- **SOURCE EXCERPT**:
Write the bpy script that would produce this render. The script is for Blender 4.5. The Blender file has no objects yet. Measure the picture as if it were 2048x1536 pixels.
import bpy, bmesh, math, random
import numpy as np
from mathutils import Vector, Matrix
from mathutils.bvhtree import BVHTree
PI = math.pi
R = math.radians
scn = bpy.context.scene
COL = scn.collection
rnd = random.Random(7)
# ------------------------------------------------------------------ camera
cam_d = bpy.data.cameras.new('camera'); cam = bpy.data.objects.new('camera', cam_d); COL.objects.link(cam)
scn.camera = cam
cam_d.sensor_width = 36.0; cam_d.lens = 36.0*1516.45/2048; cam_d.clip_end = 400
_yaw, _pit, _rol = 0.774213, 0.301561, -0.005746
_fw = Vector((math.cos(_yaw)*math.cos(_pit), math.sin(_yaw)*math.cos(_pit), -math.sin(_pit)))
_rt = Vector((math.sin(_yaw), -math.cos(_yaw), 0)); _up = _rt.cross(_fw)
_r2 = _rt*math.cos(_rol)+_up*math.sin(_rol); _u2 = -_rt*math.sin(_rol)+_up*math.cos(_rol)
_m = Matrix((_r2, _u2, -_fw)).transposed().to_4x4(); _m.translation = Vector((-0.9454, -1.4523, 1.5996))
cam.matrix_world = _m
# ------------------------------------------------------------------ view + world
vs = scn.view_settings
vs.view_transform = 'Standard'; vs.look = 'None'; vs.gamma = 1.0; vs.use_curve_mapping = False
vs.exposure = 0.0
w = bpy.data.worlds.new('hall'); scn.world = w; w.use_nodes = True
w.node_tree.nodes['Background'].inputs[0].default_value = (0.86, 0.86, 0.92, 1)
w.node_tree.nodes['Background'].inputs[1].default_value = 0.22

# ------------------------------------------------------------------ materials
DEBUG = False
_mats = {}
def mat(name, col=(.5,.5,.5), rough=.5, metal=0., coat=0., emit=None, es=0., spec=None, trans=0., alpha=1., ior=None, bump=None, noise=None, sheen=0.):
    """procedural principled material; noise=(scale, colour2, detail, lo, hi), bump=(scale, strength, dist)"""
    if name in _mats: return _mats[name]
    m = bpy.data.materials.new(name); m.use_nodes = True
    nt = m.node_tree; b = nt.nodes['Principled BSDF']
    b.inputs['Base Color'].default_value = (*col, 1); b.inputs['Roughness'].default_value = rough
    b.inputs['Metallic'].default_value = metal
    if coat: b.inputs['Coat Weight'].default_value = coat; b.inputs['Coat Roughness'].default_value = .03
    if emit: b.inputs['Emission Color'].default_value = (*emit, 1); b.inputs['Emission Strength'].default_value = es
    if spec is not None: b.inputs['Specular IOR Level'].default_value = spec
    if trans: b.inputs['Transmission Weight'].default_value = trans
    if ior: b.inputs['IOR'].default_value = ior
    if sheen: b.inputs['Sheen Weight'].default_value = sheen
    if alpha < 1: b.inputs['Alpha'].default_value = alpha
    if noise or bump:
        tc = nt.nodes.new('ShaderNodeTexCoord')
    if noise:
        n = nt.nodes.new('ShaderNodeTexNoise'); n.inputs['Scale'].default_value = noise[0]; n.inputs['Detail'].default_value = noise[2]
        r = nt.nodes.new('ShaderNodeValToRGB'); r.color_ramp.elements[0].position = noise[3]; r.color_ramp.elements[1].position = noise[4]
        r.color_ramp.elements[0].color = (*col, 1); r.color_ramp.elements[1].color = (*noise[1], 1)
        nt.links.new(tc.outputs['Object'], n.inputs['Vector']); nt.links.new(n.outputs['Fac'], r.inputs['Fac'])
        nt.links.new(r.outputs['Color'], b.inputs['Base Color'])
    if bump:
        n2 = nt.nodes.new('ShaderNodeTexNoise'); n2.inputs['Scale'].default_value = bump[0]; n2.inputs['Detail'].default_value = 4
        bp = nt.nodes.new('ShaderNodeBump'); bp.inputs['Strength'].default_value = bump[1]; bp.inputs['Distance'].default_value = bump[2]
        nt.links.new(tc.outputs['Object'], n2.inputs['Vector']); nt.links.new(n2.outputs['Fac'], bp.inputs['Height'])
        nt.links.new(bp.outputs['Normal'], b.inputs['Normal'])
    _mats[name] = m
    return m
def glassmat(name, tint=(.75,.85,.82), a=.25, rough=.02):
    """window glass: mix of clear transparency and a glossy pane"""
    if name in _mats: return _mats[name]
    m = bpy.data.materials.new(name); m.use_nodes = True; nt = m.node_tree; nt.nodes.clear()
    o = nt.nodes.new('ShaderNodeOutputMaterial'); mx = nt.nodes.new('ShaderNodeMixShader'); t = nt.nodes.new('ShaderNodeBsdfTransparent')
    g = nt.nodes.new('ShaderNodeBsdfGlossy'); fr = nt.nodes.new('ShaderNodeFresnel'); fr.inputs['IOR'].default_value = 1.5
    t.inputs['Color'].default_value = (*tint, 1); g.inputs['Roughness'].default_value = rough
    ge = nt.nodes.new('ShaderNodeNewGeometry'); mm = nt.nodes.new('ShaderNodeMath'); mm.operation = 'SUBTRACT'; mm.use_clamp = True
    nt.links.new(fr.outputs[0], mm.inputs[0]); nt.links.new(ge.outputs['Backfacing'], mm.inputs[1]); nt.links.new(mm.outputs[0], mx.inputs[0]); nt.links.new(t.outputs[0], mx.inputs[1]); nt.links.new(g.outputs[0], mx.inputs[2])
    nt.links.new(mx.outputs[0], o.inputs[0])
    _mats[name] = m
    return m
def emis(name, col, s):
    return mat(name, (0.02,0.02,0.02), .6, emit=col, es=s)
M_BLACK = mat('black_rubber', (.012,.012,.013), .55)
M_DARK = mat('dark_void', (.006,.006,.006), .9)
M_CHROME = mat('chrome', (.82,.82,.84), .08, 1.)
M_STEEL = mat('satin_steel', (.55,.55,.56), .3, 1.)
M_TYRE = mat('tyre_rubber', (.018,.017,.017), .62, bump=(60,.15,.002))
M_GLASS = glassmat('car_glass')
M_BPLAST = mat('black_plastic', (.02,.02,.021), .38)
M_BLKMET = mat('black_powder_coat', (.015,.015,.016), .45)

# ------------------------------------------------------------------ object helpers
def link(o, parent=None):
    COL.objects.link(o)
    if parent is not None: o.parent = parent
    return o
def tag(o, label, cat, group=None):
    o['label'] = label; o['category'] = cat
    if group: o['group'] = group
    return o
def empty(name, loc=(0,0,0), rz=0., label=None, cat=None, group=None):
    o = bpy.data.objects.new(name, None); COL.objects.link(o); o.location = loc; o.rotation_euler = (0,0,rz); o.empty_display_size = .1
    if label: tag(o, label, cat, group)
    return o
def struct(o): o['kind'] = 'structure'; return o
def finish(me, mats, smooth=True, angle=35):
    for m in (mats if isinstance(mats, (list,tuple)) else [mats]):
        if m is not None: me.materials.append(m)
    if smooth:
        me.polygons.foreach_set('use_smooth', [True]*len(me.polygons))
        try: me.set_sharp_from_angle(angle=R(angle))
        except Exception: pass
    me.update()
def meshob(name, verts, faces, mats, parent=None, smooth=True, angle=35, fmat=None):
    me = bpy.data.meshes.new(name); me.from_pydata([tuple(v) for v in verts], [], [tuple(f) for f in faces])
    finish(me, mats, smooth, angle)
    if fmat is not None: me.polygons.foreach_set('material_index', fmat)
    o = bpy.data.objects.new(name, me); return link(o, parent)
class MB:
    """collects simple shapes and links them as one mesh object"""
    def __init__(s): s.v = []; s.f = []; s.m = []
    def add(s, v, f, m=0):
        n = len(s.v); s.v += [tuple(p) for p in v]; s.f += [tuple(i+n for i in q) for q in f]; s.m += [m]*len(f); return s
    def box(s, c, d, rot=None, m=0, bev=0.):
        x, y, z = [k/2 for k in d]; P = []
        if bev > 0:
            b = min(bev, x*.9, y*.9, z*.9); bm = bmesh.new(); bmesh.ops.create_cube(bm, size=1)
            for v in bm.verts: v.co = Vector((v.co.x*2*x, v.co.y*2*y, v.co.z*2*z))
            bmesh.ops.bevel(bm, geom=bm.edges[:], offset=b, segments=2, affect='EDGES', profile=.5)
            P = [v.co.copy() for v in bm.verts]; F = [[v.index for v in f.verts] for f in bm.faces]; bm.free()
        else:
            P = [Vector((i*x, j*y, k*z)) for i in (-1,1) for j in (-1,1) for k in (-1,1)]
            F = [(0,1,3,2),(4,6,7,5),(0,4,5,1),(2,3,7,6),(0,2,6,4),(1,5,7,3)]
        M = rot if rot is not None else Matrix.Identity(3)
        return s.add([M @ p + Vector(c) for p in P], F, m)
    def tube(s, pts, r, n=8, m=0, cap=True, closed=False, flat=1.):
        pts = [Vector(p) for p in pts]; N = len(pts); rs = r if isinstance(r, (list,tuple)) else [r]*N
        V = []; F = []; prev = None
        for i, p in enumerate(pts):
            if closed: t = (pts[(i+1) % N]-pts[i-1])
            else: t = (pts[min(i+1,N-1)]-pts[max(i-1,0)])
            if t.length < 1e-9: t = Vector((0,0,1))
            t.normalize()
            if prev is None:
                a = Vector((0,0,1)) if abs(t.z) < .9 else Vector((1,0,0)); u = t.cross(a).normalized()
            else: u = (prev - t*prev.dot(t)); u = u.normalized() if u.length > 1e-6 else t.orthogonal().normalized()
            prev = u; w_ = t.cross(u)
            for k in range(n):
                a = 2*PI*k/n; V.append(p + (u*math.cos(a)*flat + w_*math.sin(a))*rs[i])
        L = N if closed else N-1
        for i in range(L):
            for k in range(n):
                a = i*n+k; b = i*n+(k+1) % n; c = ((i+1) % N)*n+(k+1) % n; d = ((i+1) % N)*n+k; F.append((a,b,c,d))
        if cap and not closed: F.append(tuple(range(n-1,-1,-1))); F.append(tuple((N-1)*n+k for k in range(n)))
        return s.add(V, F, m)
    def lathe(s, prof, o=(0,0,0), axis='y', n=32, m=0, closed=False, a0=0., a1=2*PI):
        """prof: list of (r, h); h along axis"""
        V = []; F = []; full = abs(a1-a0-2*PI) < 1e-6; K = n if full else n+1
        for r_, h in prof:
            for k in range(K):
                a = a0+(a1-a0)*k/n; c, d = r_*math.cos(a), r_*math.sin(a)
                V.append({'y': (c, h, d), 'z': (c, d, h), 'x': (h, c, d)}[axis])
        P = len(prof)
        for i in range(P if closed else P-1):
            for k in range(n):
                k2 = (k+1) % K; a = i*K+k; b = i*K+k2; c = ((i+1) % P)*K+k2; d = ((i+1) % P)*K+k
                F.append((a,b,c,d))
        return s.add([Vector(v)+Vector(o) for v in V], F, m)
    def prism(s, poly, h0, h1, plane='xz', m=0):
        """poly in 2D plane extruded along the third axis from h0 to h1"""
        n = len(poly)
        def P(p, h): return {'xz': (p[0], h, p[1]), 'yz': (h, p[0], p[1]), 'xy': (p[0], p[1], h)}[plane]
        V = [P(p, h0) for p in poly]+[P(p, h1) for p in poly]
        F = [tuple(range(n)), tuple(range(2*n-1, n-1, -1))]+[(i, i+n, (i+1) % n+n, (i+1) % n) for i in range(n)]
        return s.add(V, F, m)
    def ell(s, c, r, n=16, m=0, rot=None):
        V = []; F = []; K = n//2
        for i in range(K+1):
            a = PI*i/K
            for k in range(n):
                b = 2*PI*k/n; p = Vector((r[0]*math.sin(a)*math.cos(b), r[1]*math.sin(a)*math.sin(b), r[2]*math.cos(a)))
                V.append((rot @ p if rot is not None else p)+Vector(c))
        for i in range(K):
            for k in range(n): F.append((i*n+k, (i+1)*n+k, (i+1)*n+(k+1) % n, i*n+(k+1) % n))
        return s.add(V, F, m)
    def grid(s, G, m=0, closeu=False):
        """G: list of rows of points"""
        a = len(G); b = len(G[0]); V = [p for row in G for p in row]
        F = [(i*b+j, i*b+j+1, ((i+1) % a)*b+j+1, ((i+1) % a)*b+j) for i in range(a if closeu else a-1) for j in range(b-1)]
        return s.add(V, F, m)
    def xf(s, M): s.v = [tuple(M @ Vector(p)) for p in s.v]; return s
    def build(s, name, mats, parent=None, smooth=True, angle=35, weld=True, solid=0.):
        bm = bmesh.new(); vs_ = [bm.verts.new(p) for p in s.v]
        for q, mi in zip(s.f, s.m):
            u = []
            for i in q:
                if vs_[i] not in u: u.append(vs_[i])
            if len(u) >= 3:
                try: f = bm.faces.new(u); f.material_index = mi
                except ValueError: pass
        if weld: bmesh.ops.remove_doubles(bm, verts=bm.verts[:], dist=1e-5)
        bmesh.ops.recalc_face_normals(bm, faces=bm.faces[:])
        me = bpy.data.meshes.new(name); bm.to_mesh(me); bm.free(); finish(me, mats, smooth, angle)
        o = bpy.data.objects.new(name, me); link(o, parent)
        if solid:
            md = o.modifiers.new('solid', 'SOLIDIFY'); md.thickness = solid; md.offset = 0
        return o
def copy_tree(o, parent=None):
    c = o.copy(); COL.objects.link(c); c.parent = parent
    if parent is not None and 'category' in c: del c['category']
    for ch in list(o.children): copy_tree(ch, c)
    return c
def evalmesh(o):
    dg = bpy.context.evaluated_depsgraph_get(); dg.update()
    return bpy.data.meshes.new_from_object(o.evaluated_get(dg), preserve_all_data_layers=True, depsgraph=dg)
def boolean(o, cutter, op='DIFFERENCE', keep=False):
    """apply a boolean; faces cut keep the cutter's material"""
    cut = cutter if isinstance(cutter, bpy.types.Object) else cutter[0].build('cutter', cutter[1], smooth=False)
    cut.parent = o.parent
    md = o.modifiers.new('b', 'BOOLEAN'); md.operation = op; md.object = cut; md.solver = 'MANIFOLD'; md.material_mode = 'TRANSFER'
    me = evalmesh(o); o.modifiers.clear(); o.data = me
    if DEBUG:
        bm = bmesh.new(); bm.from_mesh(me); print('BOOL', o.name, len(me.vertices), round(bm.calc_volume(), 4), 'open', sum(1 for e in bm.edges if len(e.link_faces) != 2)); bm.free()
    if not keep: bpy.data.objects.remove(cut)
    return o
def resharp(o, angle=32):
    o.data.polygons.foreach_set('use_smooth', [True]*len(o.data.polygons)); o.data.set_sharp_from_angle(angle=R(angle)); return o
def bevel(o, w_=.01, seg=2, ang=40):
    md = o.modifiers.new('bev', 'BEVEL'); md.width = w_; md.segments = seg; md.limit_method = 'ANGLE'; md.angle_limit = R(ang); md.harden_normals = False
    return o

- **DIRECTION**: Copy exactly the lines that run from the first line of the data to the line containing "w.node_tree.nodes['Background'].inputs[1].default_value = 0.22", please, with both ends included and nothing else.

- **RESULT OF THE TASK**:
Write the bpy script that would produce this render. The script is for Blender 4.5. The Blender file has no objects yet. Measure the picture as if it were 2048x1536 pixels.
import bpy, bmesh, math, random
import numpy as np
from mathutils import Vector, Matrix
from mathutils.bvhtree import BVHTree
PI = math.pi
R = math.radians
scn = bpy.context.scene
COL = scn.collection
rnd = random.Random(7)
# ------------------------------------------------------------------ camera
cam_d = bpy.data.cameras.new('camera'); cam = bpy.data.objects.new('camera', cam_d); COL.objects.link(cam)
scn.camera = cam
cam_d.sensor_width = 36.0; cam_d.lens = 36.0*1516.45/2048; cam_d.clip_end = 400
_yaw, _pit, _rol = 0.774213, 0.301561, -0.005746
_fw = Vector((math.cos(_yaw)*math.cos(_pit), math.sin(_yaw)*math.cos(_pit), -math.sin(_pit)))
_rt = Vector((math.sin(_yaw), -math.cos(_yaw), 0)); _up = _rt.cross(_fw)
_r2 = _rt*math.cos(_rol)+_up*math.sin(_rol); _u2 = -_rt*math.sin(_rol)+_up*math.cos(_rol)
_m = Matrix((_r2, _u2, -_fw)).transposed().to_4x4(); _m.translation = Vector((-0.9454, -1.4523, 1.5996))
cam.matrix_world = _m
# ------------------------------------------------------------------ view + world
vs = scn.view_settings
vs.view_transform = 'Standard'; vs.look = 'None'; vs.gamma = 1.0; vs.use_curve_mapping = False
vs.exposure = 0.0
w = bpy.data.worlds.new('hall'); scn.world = w; w.use_nodes = True
w.node_tree.nodes['Background'].inputs[0].default_value = (0.86, 0.86, 0.92, 1)
w.node_tree.nodes['Background'].inputs[1].default_value = 0.22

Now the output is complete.